Lipstrike Lets You Play 'Counter-Strike' by Applying Makeup

Guns are killer, but a kiss is so much deadlier.
Kill terrorists, look great doing it. Credit: Shake That Button

If you were to encounter Chloe Desmoineaux in a game of Counter-Strike, it's unlikely that you'd notice anything peculiar. Terrorist or counter-terrorist, she's navigating and hugging the corners of the game's famous battlefields, like millions have before her. If you are watching Desmoineaux through her Twitch channel or one of her recorded sessions can you see that, up in right-hand box that "Let's Players" typically live in, she is in a constant state of applying cosmetics to her face, playing the iconic military shooter with a tube of lipstick.

"Counter-Strike is one of those games that's mainly attributed to a male audience," said Desmoineaux over email. "Lipstick for girls, war games for boys.
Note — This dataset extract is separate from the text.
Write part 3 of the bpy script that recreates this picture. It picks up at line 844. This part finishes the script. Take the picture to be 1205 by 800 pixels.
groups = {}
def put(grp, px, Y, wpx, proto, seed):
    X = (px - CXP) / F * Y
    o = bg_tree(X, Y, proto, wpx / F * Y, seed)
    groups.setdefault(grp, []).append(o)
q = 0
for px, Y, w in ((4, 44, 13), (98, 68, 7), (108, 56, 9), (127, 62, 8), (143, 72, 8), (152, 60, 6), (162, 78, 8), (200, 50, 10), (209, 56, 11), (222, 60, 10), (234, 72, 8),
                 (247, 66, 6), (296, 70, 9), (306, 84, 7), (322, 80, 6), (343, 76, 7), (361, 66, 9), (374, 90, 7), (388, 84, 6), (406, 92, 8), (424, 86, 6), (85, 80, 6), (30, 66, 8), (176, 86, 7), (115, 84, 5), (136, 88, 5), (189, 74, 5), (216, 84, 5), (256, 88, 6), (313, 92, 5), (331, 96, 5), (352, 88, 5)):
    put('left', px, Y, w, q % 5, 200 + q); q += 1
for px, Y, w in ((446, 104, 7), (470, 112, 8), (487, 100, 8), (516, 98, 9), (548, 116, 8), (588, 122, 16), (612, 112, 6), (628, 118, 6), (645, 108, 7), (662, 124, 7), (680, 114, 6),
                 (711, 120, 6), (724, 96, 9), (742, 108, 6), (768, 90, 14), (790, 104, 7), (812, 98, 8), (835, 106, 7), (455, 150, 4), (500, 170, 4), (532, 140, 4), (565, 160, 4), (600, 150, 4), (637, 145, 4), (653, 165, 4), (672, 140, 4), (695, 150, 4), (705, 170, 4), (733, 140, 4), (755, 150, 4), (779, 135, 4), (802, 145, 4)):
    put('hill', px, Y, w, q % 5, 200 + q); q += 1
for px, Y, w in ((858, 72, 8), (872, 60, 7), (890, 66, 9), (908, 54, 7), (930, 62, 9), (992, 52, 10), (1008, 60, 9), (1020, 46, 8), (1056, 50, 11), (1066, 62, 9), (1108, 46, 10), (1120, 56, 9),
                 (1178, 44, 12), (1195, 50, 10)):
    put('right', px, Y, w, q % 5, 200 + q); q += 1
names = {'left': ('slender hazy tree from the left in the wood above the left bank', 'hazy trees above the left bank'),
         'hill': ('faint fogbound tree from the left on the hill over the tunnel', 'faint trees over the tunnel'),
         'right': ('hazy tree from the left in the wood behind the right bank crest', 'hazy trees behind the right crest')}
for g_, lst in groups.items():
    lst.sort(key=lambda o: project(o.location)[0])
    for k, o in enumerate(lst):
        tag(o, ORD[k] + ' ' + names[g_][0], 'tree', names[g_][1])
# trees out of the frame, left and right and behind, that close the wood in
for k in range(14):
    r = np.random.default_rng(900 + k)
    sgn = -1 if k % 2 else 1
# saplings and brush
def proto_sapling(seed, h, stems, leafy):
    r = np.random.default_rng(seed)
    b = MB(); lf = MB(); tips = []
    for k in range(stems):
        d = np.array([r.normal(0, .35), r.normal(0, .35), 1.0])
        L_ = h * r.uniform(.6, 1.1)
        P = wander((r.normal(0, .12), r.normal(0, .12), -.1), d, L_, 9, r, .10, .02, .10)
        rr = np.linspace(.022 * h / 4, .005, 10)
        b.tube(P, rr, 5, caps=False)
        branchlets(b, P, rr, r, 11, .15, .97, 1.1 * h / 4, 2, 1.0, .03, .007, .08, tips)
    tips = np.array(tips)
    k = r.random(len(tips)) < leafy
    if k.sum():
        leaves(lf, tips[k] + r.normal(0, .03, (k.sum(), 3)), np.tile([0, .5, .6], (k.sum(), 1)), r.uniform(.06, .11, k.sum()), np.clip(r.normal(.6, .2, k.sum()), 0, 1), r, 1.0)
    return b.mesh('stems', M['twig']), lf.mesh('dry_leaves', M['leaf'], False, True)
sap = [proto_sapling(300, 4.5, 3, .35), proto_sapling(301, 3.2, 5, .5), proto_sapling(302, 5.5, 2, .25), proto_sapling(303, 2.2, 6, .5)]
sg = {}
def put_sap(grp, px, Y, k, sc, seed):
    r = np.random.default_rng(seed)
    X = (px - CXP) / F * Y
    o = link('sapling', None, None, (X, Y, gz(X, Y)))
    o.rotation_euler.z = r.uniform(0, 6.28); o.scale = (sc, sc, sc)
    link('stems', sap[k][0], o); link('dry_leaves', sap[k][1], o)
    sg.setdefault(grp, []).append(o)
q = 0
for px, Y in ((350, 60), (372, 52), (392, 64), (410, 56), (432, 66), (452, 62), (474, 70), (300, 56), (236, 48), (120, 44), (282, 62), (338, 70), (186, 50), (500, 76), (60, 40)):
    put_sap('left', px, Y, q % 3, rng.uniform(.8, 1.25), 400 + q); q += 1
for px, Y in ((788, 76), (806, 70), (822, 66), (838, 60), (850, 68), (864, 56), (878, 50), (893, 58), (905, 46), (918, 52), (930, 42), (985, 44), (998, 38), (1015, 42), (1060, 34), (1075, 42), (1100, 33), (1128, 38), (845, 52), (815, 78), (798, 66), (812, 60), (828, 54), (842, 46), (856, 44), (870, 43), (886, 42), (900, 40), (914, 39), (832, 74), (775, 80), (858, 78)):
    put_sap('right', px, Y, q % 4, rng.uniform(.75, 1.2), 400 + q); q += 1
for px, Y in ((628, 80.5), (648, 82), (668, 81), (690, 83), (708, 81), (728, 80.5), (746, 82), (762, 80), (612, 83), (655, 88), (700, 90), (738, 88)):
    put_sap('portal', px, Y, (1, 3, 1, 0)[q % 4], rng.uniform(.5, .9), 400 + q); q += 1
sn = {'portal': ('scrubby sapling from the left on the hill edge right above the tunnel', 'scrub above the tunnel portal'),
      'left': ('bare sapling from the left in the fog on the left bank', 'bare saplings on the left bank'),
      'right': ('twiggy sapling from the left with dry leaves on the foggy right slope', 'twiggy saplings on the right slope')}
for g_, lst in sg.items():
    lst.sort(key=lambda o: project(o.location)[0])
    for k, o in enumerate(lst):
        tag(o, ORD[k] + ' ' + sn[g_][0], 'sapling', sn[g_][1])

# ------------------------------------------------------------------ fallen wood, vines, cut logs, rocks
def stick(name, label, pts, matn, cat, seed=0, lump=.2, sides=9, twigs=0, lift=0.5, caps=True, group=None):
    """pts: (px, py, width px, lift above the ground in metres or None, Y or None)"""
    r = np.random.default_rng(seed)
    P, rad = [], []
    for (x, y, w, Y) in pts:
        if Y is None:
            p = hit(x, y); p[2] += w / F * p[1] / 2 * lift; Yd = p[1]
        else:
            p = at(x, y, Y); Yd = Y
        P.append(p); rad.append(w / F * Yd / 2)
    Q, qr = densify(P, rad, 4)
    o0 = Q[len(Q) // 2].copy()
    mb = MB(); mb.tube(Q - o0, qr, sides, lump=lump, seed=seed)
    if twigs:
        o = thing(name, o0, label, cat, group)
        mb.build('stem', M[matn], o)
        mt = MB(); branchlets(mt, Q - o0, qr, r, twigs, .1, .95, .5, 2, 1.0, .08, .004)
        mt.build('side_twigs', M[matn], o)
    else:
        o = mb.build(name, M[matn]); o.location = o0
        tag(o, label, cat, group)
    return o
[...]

Fuck that! I can mix it up… If it visually works and the resulting effect is comical, maybe it's because we all use shortcuts and stereotypes embedded in our heads. It's in this spirit that I got the idea for Lipstrike."

Desmoineaux ordered a Makey Makey kit, which allows you to alligator-clip nearly anything into a button input, after seeing people online using produce to play Super Mario Bros. Her first experiment was played with a chunk of ginseng, where the perennial's roots would continue to sprout into the computer monitor upon contact.

In Lipstrike, the lipstick acts similarly to a touchscreen, assuming you keep a habit of kissing your smartphone. Desmoineaux changed Counter-Strike's defaults so that more could be done with one hand one the mouse, left-click to move forward, right to aim and the scroll-wheel to switch weapons. The most prestigious function, spraying bullets at your opponents, is done by pressing the tube of lipstick to your face. The tech knows when it's being pressed against skin and completing the circuit, so achieving an especially successful killing sprees might leave you looking like Diane Ladd in Wild at Heart.

Desmoineaux seems to have a particular interest in DIY control interfaces and body contact. When we spoke, she was preparing to take an Arduino-based ninja dueling game to a festival. As for Lipstrike, she feels it works best as a performance, encouraging people to tune into her ongoing battles in the war on terror with the same stone concentrated expression and gestures one would make before hitting the town. She will broadcast her sessions once a week on Twitch until June.